土器の造形展記念講演会その2

 平成13年2月17日、「韓国及び中国の新石器土器と縄文土器」をテーマに東京国立博物館で講演会がありました。

 まず、任孝宰ソウル大学教授からは、近年、済洲島において、韓国としては初めて1万年前の新石器時代の遺跡が発見されたことが紹介された。高山里遺跡というのだが、アカホヤ火山灰層の下から土器が出土したことから、6800年以上前ということが分かった。その後、さらに炭素14による年代測定の結果、10400年前という数字が出たということである。

 次に、日韓の土器の比較であるが、韓国では20ヶ所から縄文土器が出土しているという。一方、日本からは九州で25ヶ所、本州でも30ヶ所から韓国の土器が出土しており、日韓に交流があったことを示唆されていた。
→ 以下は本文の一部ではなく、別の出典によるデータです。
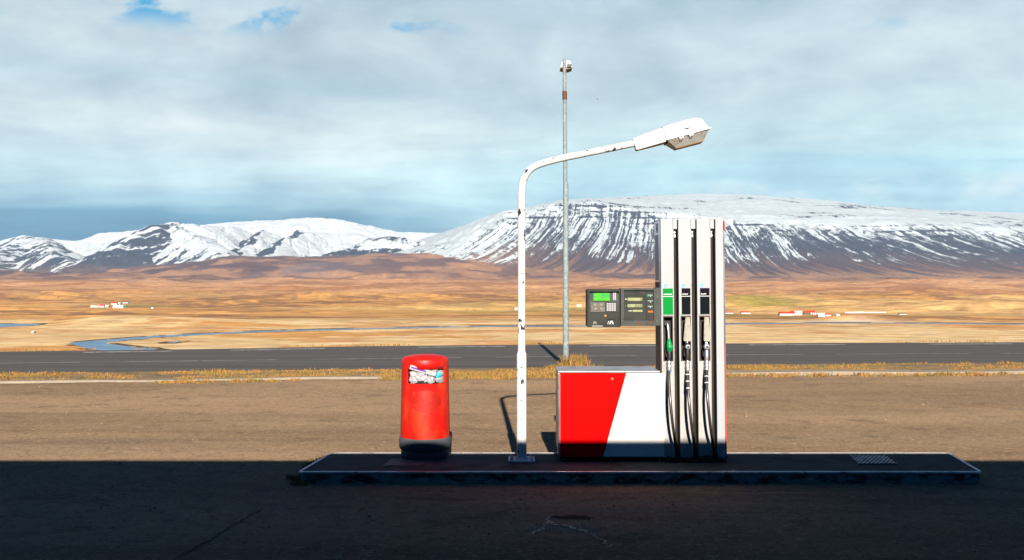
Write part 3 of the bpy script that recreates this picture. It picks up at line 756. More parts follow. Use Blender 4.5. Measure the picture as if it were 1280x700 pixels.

縄文土器としては異質な曽畑式土器と、韓国に非常に多い櫛目文土器との類似性が、スライドでよく分かった。

 韓国というと、九州との関係がすぐ思い浮かぶが、実はそれだけではなさそうだ。青森の売場遺跡でも櫛目文土器が見付かっており、北東北や北海道とも交流があったことが考えられる。それというのも、対馬海流の一支流が津軽海峡まで達していることと関係があるのではないかという問題提起であった。日本最古の稲作遺構の風張遺跡も青森県にあり、今まで光が当てられていなかった海上の道があったのかもしれない。

 王巍中国社会科学院考古研究所副所長の講演も、縄文早期からの日中交流の可能性をアピールしておられた。中国東北地方から内モンゴルにかけての興隆窪文化地帯の円筒土器と、日本の青森、秋田あたりの縄文土器がそっくりである。形だけでなく、土器全面に文様が施されていること、文様が口縁部/そのすぐ下の横縞模様/その下の残りの模様と、三段構成になっているのも同じである。

 用意されていたスライドは、東北地方最大の都市瀋陽の新楽遺跡のものが多かった。新楽遺跡は、一度訪れたことがあるので、海外史跡紀行をご参照下さい。

 瀋陽遼陽紀行へ

 けつ状耳飾りという一ヶ所だけ切れ目の入っている装飾品?の分布も面白い。8000年前という同じ時期に、興隆窪文化地帯、沿海州のチョールト・ヴィヴォロタ遺跡、そして北海道の共栄B遺跡で同じ様なものが出ている。遠く離れた地を人々が交流し、それらを結ぶ北東アジア文化圏というようなものが存在していたのだろうか。今後の研究に期待がふくらむ。

 本展は、3月11日まで開催中です。